## BEGIN

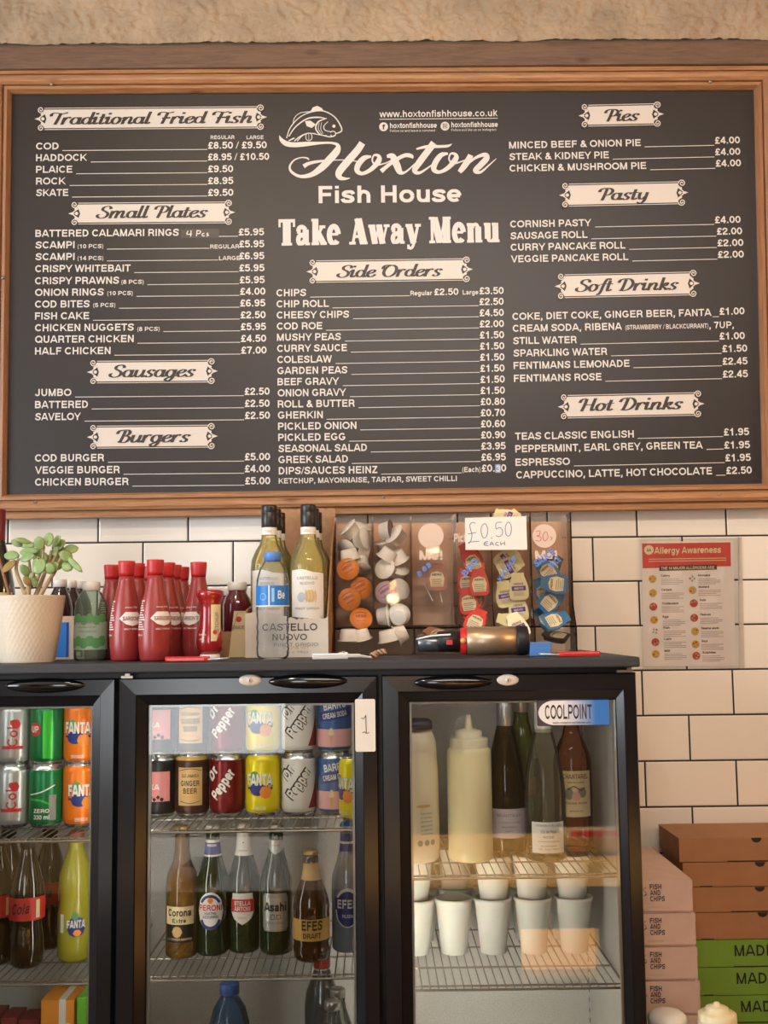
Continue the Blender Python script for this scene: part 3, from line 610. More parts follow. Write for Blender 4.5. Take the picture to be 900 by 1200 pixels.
# heading plates: pale strip, double rules and scrolled ends, with dark script lettering
def heading(s, x0, x1, y0, y1, tx0, tx1, tb, cap):
    sl = bslope((x0 + x1) / 2); m = MB(); mid = (x0 + x1) / 2
    def S(vf): return [(x, y + sl * (x - mid)) for x, y in vf[0]], vf[1]
    put_px(m, S(([(x0, y0 + 2), (x1, y0 + 2), (x1, y1 - 2), (x0, y1 - 2)], [(0, 3, 2, 1)])))
    put_px(m, S(rect2d(x0, y0, x1, y0 + .8))); put_px(m, S(rect2d(x0, y1 - .8, x1, y1)))
    yc = (y0 + y1) / 2; hh = (y1 - y0) / 2
    for sgn, xe in ((-1, x0), (1, x1)):
        # bite out of the strip's end, then scrolls
        put_px(m, S(([(xe + sgn * 2.2, yc), (xe - sgn * 2.5, yc - 7), (xe - sgn * 5.0, yc), (xe - sgn * 2.5, yc + 7)], [(0, 1, 2, 3)])), 1, .0002)
        for v in (-1, 1):
            cx, cy = xe + sgn * 1.5, yc + v * (hh - 2.2)
            put_px(m, S(disc2d(cx, cy, 4.6, 14)), 1, .0002)
            sp = [(cx + 4.2 * (1 - k / 22.0) * math.cos(sgn * v * (k * .52) + (0 if sgn < 0 else PI)), cy - 4.2 * (1 - k / 22.0) * math.sin(sgn * v * (k * .52) + 0) * -1) for k in range(20)]
            put_px(m, S(ribbon(sp, 0, None, 1.15)), 0, .0004)
            put_px(m, S(ribbon([(xe - sgn * 3.5, cy), (xe - sgn * 3.2, cy - v * 4), (xe + sgn * .5, yc + v * 3.6), (xe + sgn * 3.5, yc + v * 1.2)], 4, None, 1.3)), 0, .0004)
            put_px(m, S(disc2d(xe + sgn * .2, yc + v * 5.2, 1.5, 8)), 0, .0004)
        put_px(m, S(([(xe + sgn * 1, yc), (xe + sgn * 4.5, yc - 1.6), (xe + sgn * 9, yc), (xe + sgn * 4.5, yc + 1.6)], [(0, 1, 2, 3)])), 0, .0004)
        put_px(m, S(disc2d(xe - sgn * .8, yc, 2.0, 10)), 0, .0005)
    o = bput(m, 'heading_plate', [CREAMP, PANEL])
    m2 = MB(); a, ex, hh_ = line_fn(tx0, tb, tx1, cap); vf = stext(s); k = ex / vf[2]
    m2.add([a + k * u + Vector((0, -.0009 - l * 4e-5, hh_ * v)) for u, v, l in vf[0]], vf[1])
    bput(m2, 'heading_lettering', INK, o)
heading('Traditional Fried Fish', 49.5, 304, 125.5, 151.3, 58, 296, 146.4, 15)
heading('Small Plates', 89, 266.6, 237, 262.2, 112, 244, 256.2, 15)
heading('Sausages', 111, 246.4, 422.4, 448.6, 127, 230, 442.6, 15)
heading('Burgers', 111, 246.4, 498.4, 525, 135.7, 223.7, 519, 15)
heading('Side Orders', 367.9, 545.3, 304, 330, 394, 519, 325.6, 15)
heading('Pies', 686.7, 769, 122, 147.4, 708, 750, 142.6, 15)
heading('Pasty', 664, 797.6, 214, 240.6, 701, 761, 235.2, 15)
heading('Soft Drinks', 659, 811, 320, 347.6, 673.5, 795.8, 342.3, 15)
heading('Hot Drinks', 662.5, 816.4, 461.4, 488.6, 677.8, 801, 482.2, 15)
# taped correction beside the calamari line
m = MB(); put_px(m, ([(212, 269), (256.5, 268), (256.5, 278.4), (212, 279.2)], [(0, 3, 2, 1)]), 0, .0002)
for pts in ([(220.5, 270.5), (219, 274.5), (225, 274.2)], [(224, 270), (223.4, 277.4)], [(231, 270.2), (230.2, 277)], [(230.6, 270.2), (235, 271), (234, 273.6), (230.5, 274)], [(239.5, 273.4), (237, 274.4), (237.5, 276.6), (240, 276.4)], [(244, 273), (242.4, 274.4), (244.4, 275.6), (242, 276.8)]):
    put_px(m, ribbon(pts, 4, None, 1.1), 1, .0005)
bput(m, 'tape_patch', [mat('tape_dark', (58, 50, 46), .4), WHITE])
# ---- shop logo: leaping fish over flowing script
def z2(pts, ox, oy=110, k=6.0): return [(ox + p[0] / k, oy + p[1] / k, p[2] / k) for p in pts]
m = MB()
for ox, pts in ((320, [(44, 292, 3), (60, 325, 26), (95, 350, 36), (150, 358, 34), (230, 353, 32), (330, 346, 18), (410, 345, 15), (455, 362, 26), (448, 402, 48), (400, 458, 52), (340, 520, 48), (270, 568, 34), (190, 580, 22), (130, 548, 18), (118, 508, 14), (150, 465, 10), (200, 448, 8), (240, 452, 11), (252, 464, 9)]),
                (320, [(215, 510, 30), (250, 490, 24), (320, 475, 18), (420, 466, 8), (520, 466, 7), (600, 476, 7)]), (320, [(628, 345, 46), (590, 400, 50), (520, 480, 52), (465, 550, 50), (470, 588, 34), (510, 597, 17), (540, 592, 5)]),
                (320, [(690, 440, 14), (640, 452, 36), (598, 500, 40), (592, 542, 35), (630, 560, 25), (690, 530, 30), (742, 472, 38), (742, 437, 24), (710, 432, 13), (698, 470, 11), (725, 500, 12), (790, 487, 8), (830, 467, 8)]),
                (450, [(20, 440, 20), (60, 440, 42), (90, 500, 50), (112, 548, 38), (150, 550, 14), (220, 490, 10)]), (450, [(-20, 545, 32), (20, 510, 26), (90, 460, 26), (150, 432, 28), (192, 438, 28), (202, 455, 8)]),
                (450, [(352, 345, 50), (310, 400, 46), (250, 480, 46), (215, 538, 36), (250, 555, 20), (320, 512, 10), (370, 470, 10)]), (450, [(228, 388, 12), (300, 372, 22), (400, 370, 20), (450, 366, 18), (476, 352, 5)]),
                (450, [(450, 420, 14), (400, 432, 34), (358, 490, 40), (352, 533, 36), (390, 550, 24), (450, 520, 30), (503, 460, 38), (503, 427, 24), (470, 421, 13), (457, 460, 11), (490, 490, 12), (560, 470, 8), (590, 460, 8)]),
                (450, [(610, 430, 36), (590, 470, 44), (555, 520, 40), (530, 550, 30)]), (450, [(560, 520, 12), (640, 452, 18), (708, 428, 30), (722, 452, 40), (680, 500, 42), (642, 540, 34), (680, 550, 18), (740, 500, 10), (790, 455, 4)])):
    put_px(m, ribbon(z2(pts, ox), 7))
bput(m, 'logo_lettering', WHITE)
m = MB()
for pts in ([(95, 312, 6), (120, 240, 7), (180, 170, 7), (260, 130, 7), (350, 120, 8), (430, 160, 8), (475, 225, 9), (480, 262, 9), (440, 280, 7)], [(140, 215, 4), (150, 170, 5), (190, 135, 5), (262, 125, 6)],
            [(110, 300, 7), (160, 230, 8), (240, 175, 10), (320, 165, 10), (375, 175, 5)], [(378, 172, 5), (320, 195, 10), (300, 240, 10), (330, 285, 8), (380, 295, 6)], [(387, 195, 4), (358, 225, 6), (365, 255, 6), (412, 268, 5)],
            [(280, 280, 6), (340, 290, 6), (400, 302, 8), (440, 290, 7)], [(325, 205, 3), (318, 245, 4), (345, 285, 3)], [(342, 200, 3), (335, 245, 4), (352, 278, 3)], [(150, 332, 8), (190, 300, 8), (240, 278, 6), (300, 280, 6)], [(110, 330, 8), (150, 310, 10)], [(170, 332, 6), (200, 300, 5), (225, 285, 4)],
            EL3 if False else [(402, 272, 6), (420, 262, 6), (438, 272, 6), (436, 292, 6), (418, 300, 6), (404, 288, 6)], [(232, 318, 5), (232, 288, 5), (252, 275, 5), (272, 290, 5), (270, 318, 5), (250, 330, 5), (232, 318, 5)], [(250, 282, 3), (252, 324, 3)]):
    put_px(m, ribbon(z2(pts, 320), 6))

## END

# Written task
Show the lines from the data above that contain the string "script".

# Result below
Continue the Blender Python script for this scene: part 3, from line 610. More parts follow. Write for Blender 4.5. Take the picture to be 900 by 1200 pixels.
# heading plates: pale strip, double rules and scrolled ends, with dark script lettering
# ---- shop logo: leaping fish over flowing script